20121103

Rahadyan Herbisworo


"Non. udah tau siapa saya?", ini kata-kata pertama yang diucapin sama orang di depan gue. Gue yang sempet ngintip sedikit mengangguk dengan mata tertutup, tangan gue menggenggam tangan dia, meraba kekasaran telapaknya, lelaki ini sepertinya pekerja keras. Mungkin supir kereta antar negara.

Dan berhubung kami seusia, kata-kata "saya" dia ganti jadi "gua", lelaki ini adalah Abang Dyan, pasangan gue selama karantina di Jakarta Barat. Dari awal masuk sampai udah malam final, hubungan gue dan Dyan diwarnai percanggungan dari diem-dieman, ngomongin orang, menyimpulkan banyak hal, sampai berantem-berantem kecil dimana setiap hari mood kita berdua ngga ada yang bisa nebak. Apakah kelinci ataukah gorila.

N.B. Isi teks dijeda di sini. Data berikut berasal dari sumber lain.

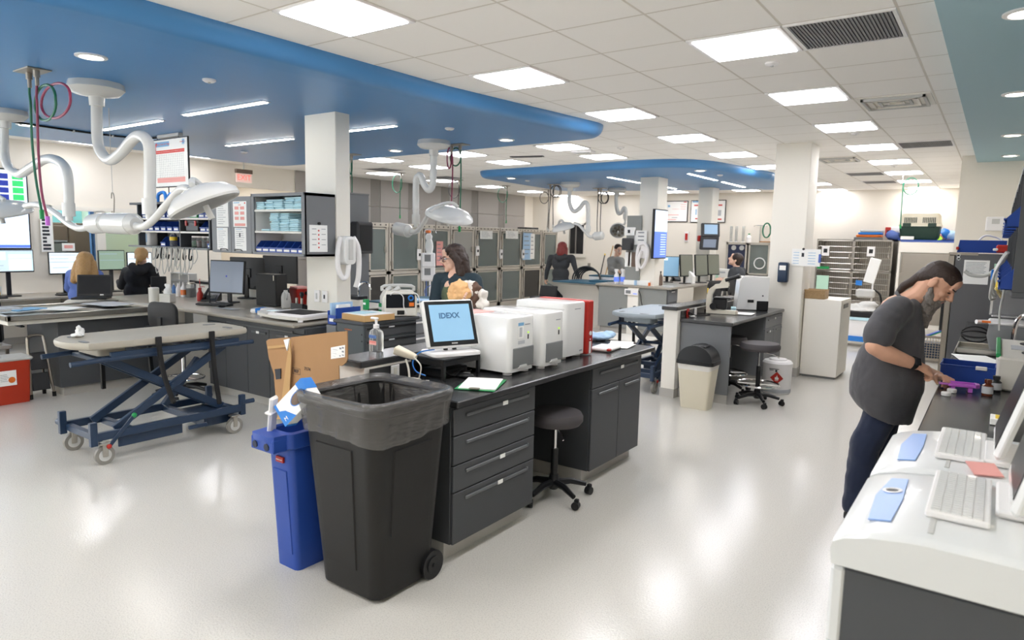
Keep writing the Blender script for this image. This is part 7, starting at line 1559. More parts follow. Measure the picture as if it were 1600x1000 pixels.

Taurus yang satu ini emang jelas ngga pernah click sama gue. Saat kami berdua dipasangkan, saat itu juga kami saling berusaha mendekatkan. Abang Dyan berusaha melayani gue selayaknya seorang Abang ke Nonenya. Menanyakan keberadaan gue setiap pagi, membawakan box make-up dan perintilan None saat gue datang, memperhatikan penampilan gue, ambilin makan-minum tiap jam istirahat, nganterin gue sampe mobil dan say "bye bye, jangan kenapa-kenapa di jalan." (karna gue yg bakal repot tanggung jawab men!) sesederhana itu chemistry kita buat jadi pasangan dengan nomer 19-20.

Sampai suatu hari, kami berdua dihadapkan dengan keheningan dalam ruangan. Gue ngegebuk dia pake selop untuk mencairkan suasana *None barbar*. Menanyakan perihal pasangan masing-masing, Dyan cerita, pacarnya yang sekarang adalah pacar pertamanya. Cantik, yang jelas dia seneng banget karna pacarnya pengertian udah mau percaya saat dia harus di karantina. Gue yang ngedengerin ikut seneng, berhubung gue pun memiliki pacar yang juga pengertian dan mendukung gue untuk ikut karantina ini, maka kita mulai membangun komitmen bahwa harus menjaga perasaan pasangan masing-masing selama karantina ini. Dyan mulai mengawasi gerak-gerik gue dan selalu iseng buat ngomong, "Non, punya pacar Non." kalo muka gue udah terperangah sama kegantengan Abang-Abang senior yang dateng selama karantina. Begitupun gue, yang suka nakut-nakutin dia kalo dia mulai komen "Nonenya cantik." dengan kata-kata, "Bang lu mau lu diputusin cewe lu.". Dyan langsung geleng-geleng keras, "Gue di sini homo, Non. Ngga doyan None."

Meskipun Dyan adalah teman gossip yang baik dan pengkomen yang sinis, Dyan tidak serta-merta menceritakan semuanya sebelum gue yang nanya. Sampai ketika dia harus ngajuin ijin untuk tidak ikut karantina besok, menurut alasan yang diajukan ke senior, dia harus ngerjain proyek di kampusnya. Saat nganterin gue ke mobil, gue sempet nanya alasan dia sebenernya kenapa ambil ijin.

"Gue mau jalan Non sama cewe gue. Kangen."

Rasanya terharu banget, gue langsung menepuk pundaknya. "Tenang Bang, besok gue yang ambil alih semuanya di karantina!" jelas gue bahagia dengan cara komunikasi kita, ngga perlu akrab tapi tau satu sama lain, gue ngerasa Dyan tepat memposisikan diri sebagai pasangan gue selama karantina.

Saat foto angkatan Jakarta Barat 2012 kemaren, gue langsung memeluk Dyan kangen begitu dia memanggil nama gue. Rasanya rindu juga sama masa-masa karantina bareng dia yang boring karna emang ngga bisa balik lagi dan chemistry kita yang masih sebatas itu-itu aja. Dyan masih sama cewenya, sementara gue udah ngga sama siapa-siapa. Dyan menepuk bahu gue menguatkan, seperti berkata, suatu hari akan ada cowo yang benar-benar buat gue sekalipun ia harus sibuk dengan tugasnya, dan rela ngaku homo untuk sekedar jaga kesetiaannya.